C'est le premier livre que je me suis acheté. Le Brel de chez Seghers. Le courtier qui me le propose aujourd'hui à 5 euros ne sait pas qu'il ravive la flamme du poète inconnu que j'étais dans la salle d'études des internes du Lycée d'une petite ville de province. Collection Poètes d'aujourd'hui. Numéro 119. Année 1964. Dans ma vie, j'ai bien dû en acheter quatre ou cinq exemplaires de ce Seghers-là. Prêtés à chaque fois à des amis, des copains, des camarades, mais jamais rendus. Jamais revus. Poète, le terme ne plaisait pas à Brel. Jacques Brel ne se sentait pas poète. N'aimait pas être qualifié de "poète". Chanteur, oui. Poète, non. Il s'en est expliqué à plusieurs reprises tout au long de son parcours de chanteur. "Le poème est fait pour être lu et relu. Un poème n'a pas besoin d'avoir une musique. Il se suffit à lui-même. Moi je ne peux pas écrire de poèmes, je ne sais pas trouver la sonorité poétique. J'ai besoin d'une note de musique pour faire sonner les mots."

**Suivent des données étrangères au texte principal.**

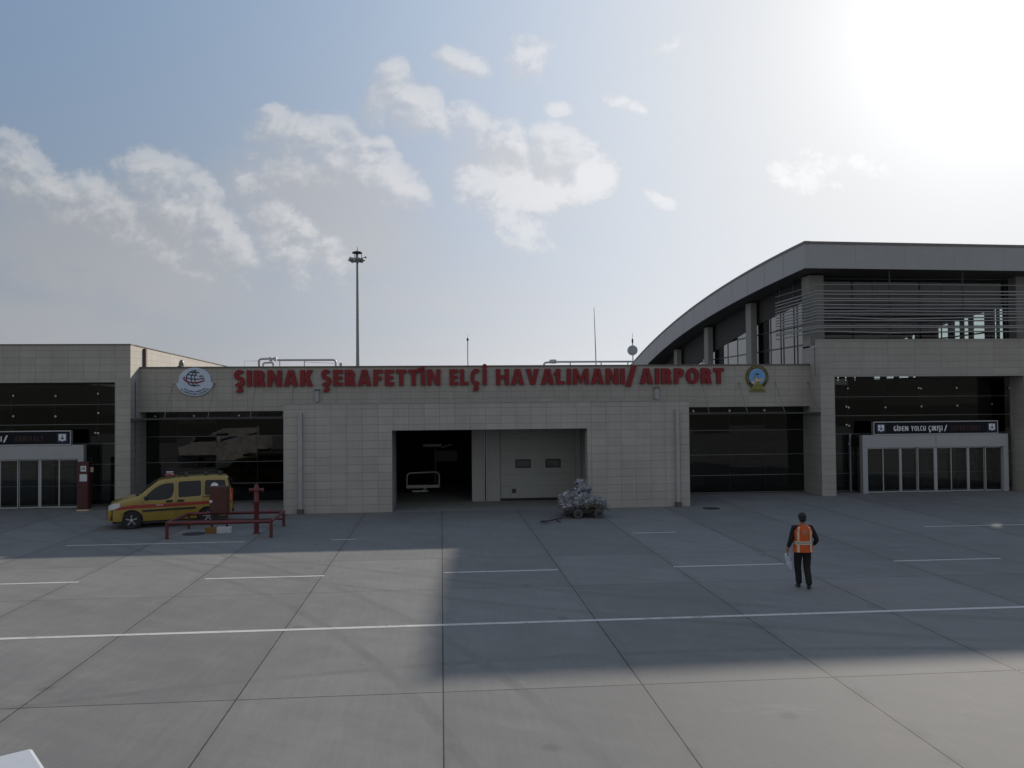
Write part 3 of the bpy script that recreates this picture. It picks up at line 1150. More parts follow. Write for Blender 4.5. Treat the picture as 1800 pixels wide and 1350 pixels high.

Brassens et Ferré pourtant mettront en musique Villon, Paul Fort, Musset, pour le premier, Baudelaire, Verlaine et Rimbaud pour le second. Et aussi Aragon. En 1973, dans la "radioscopie" que Jacques Chancel lui consacre, Brel accepte de reconnaitre que sur les 440 chansons qu'il a alors écrites, il y en a peut-être trois qui peuvent être lues. En particulier Le Plat Pays. Davantage un poème qu'une chanson, concédera Brel au grand Chancel.
De Brel, je garde toujours en mémoire, et au fond du coeur, cette incroyable définition du lyrisme, lue dans une interview d'un hebdo dont j'ai oublié le nom : "Le lyrisme, c'est chanter tellement fort que si les gens voient pas vot' coeur, ils voient vos dents !"
Poète ou pas, je me suis dit alors -j'avais 15 ans- ce type est épatant.